В позднейших записях анекдотов о столкновении поэтов Пушкин усложняет психологический рисунок, явно выказывая симпатии к «комическим» персонажам, а отзываясь на роман И. И. Лажечникова «Ледяной дом», берет под защиту избитого (Волынским) и оклеветанного (Лажечниковым) Тредиаковского. При этом Пушкин вовсе не хочет закрепления статуса «победителей» за поэтами из «низкого» ряда. Пушкин может устраивать шокирующие спектакли, остря в театральном партере, дразня кишиневских бояр или одесскую публику, но он не позволяет над собой смеяться. В любой момент игровая маска может быть отброшена, шутка постоянно рискует перерасти в дуэль.

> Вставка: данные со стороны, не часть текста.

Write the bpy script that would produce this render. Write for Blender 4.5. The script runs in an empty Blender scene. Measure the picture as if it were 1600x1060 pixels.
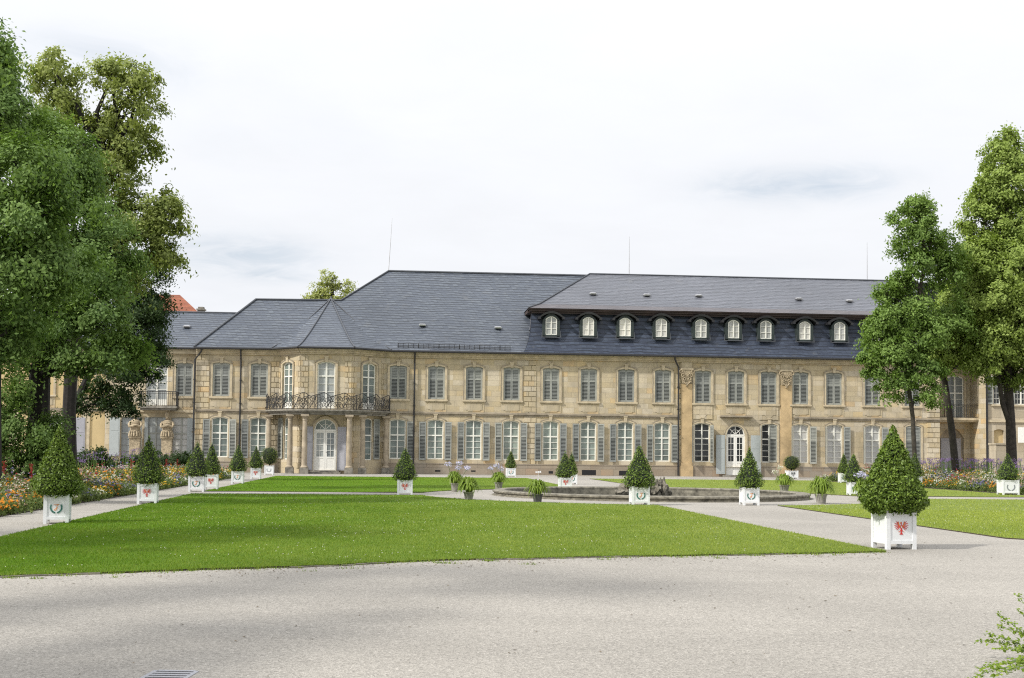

Жизнетворчество Пушкина вроде бы направлено на резкое отделение «поэта» от «человека». Стоит, однако, приглядеться к способам решения этой задачи. Поэтическим декларациям («И меж детей ничтожных мира, / Быть может, всех ничтожней он. // Но лишь божественный глагол / До слуха чуткого коснется, / Душа поэта встрепенется…» – «Поэт», 1827) сопутствуют бытовые сюжеты о барине, ночь проведшем вовсе не за сочинением стихов, а за картами. «Творчество» и «жизнь» говорят об одном и том же – о пропасти, их разделяющей. После смерти Пушкина его постоянный недоброжелатель Булгарин в приватном письме замечает: «Жаль поэта, и великого, – а человек был дрянной», то есть точно воспроизводит программу восприятия Пушкина, заданную им самим.
Испытывающие интерес к личности Пушкина могут успокоиться, зафиксировав свое внимание на той или иной маске, им же и созданной, – неизменным остается контраст между ней («картежник», «бунтовщик», «вампир», «умнейший муж России», «Дон Жуан», «семьянин», «ревнивец», «аристократ» и т. п.) и высоким творчеством. Пушкин, отчетливо понимая, что «Холодная толпа взирает на поэта, как на заезжего фигляра…» («Ответ анониму», 1830), делает свою жизнь публичной, подчас акцентированно – он знает, что поэзия перевешивает сплетню, вернее, придает сплетне подобающий статус, лишает ее убедительности, ибо о поэте всегда сплетничают, а к его сокровенному делу это касательства не имеет. Отрадно, что погибли записки Байрона, но, и сохранись они – беды бы не было (в других случаях Пушкин проявлял живейший интерес к подобного рода текстам, а «мал и мерзок» поэт – даже если и найдутся «факты» – «не так, как вы, иначе»).